Cualquiera puede tener su momento de estúpido; muchos pueden llegar a sentirse estúpidos y otros a reconocer su estupidez por haberla contraído siguiendo a estúpidos y a sus mensajes estúpidos. En este sentido la estupidez no tiene prejuicios.

Si hay una condición hipotética y largamente presumida del estereotipo argentino- con mayor incidencia en el porteño o habitante de centros urbanos- es su picardía y sagacidad. Aunque a veces les falla.

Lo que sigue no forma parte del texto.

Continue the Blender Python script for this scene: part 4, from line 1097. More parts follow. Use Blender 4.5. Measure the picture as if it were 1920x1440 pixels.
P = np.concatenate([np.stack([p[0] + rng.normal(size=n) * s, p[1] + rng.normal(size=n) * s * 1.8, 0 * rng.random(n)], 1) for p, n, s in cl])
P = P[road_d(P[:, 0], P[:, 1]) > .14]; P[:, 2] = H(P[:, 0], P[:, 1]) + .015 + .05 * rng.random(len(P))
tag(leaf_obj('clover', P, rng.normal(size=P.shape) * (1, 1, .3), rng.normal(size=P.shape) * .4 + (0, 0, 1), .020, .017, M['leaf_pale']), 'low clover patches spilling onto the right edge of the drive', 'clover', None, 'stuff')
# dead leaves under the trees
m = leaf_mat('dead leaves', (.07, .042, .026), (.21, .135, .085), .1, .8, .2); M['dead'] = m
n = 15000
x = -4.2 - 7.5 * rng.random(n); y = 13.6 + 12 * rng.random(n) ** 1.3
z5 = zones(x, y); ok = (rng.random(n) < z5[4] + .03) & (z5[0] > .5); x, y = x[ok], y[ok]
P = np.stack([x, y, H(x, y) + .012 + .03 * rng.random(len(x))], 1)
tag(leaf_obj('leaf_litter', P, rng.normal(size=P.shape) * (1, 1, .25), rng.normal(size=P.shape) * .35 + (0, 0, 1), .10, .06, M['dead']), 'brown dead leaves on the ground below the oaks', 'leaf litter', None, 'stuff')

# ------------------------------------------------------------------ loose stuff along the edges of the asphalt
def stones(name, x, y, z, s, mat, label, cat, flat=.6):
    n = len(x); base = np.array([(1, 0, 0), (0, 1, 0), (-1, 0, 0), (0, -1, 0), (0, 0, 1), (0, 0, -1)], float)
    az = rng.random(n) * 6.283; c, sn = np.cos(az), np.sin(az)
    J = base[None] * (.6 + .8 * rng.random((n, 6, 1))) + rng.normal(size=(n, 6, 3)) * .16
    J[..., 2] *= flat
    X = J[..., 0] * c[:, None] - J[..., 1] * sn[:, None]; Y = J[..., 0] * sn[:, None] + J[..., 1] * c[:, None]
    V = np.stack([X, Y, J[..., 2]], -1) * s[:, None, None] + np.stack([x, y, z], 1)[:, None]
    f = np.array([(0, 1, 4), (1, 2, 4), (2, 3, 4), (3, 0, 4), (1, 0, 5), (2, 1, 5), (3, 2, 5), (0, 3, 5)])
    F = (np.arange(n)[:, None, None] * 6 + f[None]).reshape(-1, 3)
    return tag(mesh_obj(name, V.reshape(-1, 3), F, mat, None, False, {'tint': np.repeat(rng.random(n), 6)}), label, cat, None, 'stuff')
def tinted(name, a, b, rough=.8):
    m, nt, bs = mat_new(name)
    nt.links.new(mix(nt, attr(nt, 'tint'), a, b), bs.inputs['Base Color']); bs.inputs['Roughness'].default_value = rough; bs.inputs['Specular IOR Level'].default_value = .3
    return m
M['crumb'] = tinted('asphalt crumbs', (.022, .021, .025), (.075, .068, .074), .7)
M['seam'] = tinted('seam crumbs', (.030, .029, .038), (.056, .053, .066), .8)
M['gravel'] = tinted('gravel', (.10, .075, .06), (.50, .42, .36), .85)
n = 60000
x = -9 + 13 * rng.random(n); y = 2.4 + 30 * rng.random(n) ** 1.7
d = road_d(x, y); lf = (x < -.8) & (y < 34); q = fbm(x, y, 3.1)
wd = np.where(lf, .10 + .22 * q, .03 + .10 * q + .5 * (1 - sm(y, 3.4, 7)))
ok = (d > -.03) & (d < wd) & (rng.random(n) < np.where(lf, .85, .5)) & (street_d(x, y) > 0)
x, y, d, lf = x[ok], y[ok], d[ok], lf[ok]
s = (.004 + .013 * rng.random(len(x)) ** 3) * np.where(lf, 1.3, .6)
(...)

Ahora mismo, confirmando ese antiguo y vivaracho prestigio, un partido político opositor, compuesto por pedazos torcidos a la derecha pasada de época, por la recíproca y equitativa estupidez de sus participantes, lo demuestra desde su líder hacia abajo. Incluyendo la rentada participación del periodismo estúpido -y conspiradoramente expandido- que  consiente que su estupidez está sostenida en receptores estúpidos.  Los diseñadores anímicos y esotéricos de esa oposición fueron capaces de esta bizarra y paradojal hazaña, estúpidamente vivaracha.  La de convertir en estúpidos a grandes grupos de vecinos y de ciudadanos, engañándolos y estafándolos de la manera más eficazmente estúpida. Y no ya, como en el antiguo y básico cuento del tío donde alguien por ingenua codicia menor acaba desfondado estúpidamente, sino haciéndolos adherir y votar a favor de su propia defraudación y condición de estafados jocosos. Que muchos se estén dando cuenta a medida que se excava en la estupidez y esta encuentra su fatal kriptonita, tiene su justificación, ya que en el reino de la estupidez todo es estúpido, por lo cual sería estúpido que sus intérpretes se desconocieran como tales. Entonces- afines al oximoron- apelan a contradictorias actuaciones, tan verosímilmente estúpidas, que hacen inverosímiles a las reales.

Es cuando fingen mostrarse vivarachos imaginando un público de estúpidos. En el escenario bailan y globean felices; pero una vez abajo se desgracian estúpidamente.